Canady Vance-Tanguis's Terri and Zach Thomas as Geordi are bewildered by the demanding god, who works his inscrutable will in their flesh, while David Dossey gives the latest in a series of memorable performances as spiritual leader, Brother Bob. Vance-Tanguis ricochets from cold malevolence to unnerving intimacy, before she ultimately learns and shares with the audience, where the real venom is in this world. It isn't in the snakes. The closeness of the Artspace puts us in the world of true belief. You won't be comfortable there. EndBlock

Reviews & Openings
OTHER NOTABLE OPENINGS:
Mame, N.C. Theatre; Shakespeare's R&J, StreetSigns Center, Swain Hall; Love's Labors Lost, Duke Theater Studies; Romeo & Juliet, Chicago Shakespeare Theater, Page Auditorium, Duke; Tales of Horror and Delight, Peace College; Concert Dancers of Raleigh w/Raleigh Symphony Orchestra, Jones Auditorium, Meredith College; Harold and Maude, NRACT; Momma, I Want to Sing, NCCU Theater/Music; Pinocchio, Opera Express, Duke Gardens

REVIEWS:
**** All the King's Men, Part One: Hope of the Heart
**** 1/2 All the King's Men, Part Two: Willie Stark, Burning Coal Theater--A strong ensemble gets a real workout in theater legend Adrian Hall's sprawling, broad-canvas adaptation of Robert Penn Warren's famous novel. The result is an epic cyclorama of one Southern century--clearly the most ambitious, most imaginative and most accomplished work of the season to date, a must-see for regional theater-goers.

In the expositional preoccupations and tangled flashbacks-within-flashbacks of Part One, dissolute grad student Jack Burden, the novel's narrator, uncovers the true nature of History as he gradually unthreads the mystery of distant relative and 19th-century Abolitionist Cass Mastern. Then, in Part Two, Burden himself is caught up in the rise and fall of Willie Stark, a politician based on populist Louisiana governor Huey Long.

Stephen Roten makes Burden a likable cynic, while Dan Kenney embodies Stark's transformation from gubernatorial patsy to the savvy manipulator of a political machine. Singular support comes from Sarah Fallon as icy Annabelle Trice and acidic political lieutenant Sadie Burke; Carl Martin, who simply channels redneck political hack Tiny Duffy; and Mitch Butts, a standout as both Duncan Trice and Judge Irwin. But solid performances from Jeri Lynn Schulke, David Byron Hudson, David Klionsky, Lynne Marie Guilielmi, Greg Paul, Lynda Clark and Bob Barr give this world much of its authority.

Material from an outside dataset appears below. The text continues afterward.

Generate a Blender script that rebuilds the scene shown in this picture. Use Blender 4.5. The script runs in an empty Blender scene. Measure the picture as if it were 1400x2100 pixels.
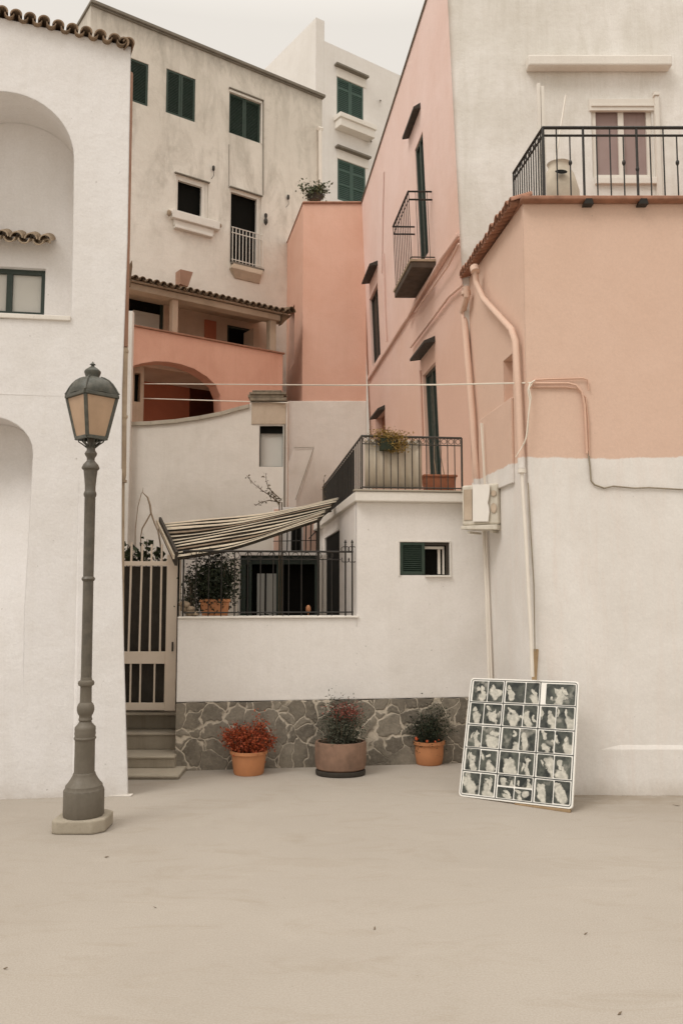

Even so, we're left with compelling history, compelling theater, and clearly one of the season's high points.

***1/2 Julius Caesar, Shakespeare & Originals--In Tom Marriott's dark mirror held up to modern politics, Kenny Gannon's Caesar is a conceited wimp in a familiar flight suit, clearly propped up in power by unseen hands. His opponents are worse: gutless militarists who trade Armani and Secret Service shades for desert camo when they finally find the right spin to put on his assassination. The junta rises and falls in its control of striking images--no shortage of which are to be found in this production. Though the televised announcement of the assassination jump-cuts to inauthentically-staged "news footage" audience responses in bars, college dorms and senior centers, an operatic assassination scene mixes David Lynch with Sergio Leone. Derrick Ivey is dramatic, but rushed as Mark Anthony, while Jay O'Berski's enigmatic, soft-spoken Brutus reveals a moral soldier who becomes corrupted by the mechanisms of power.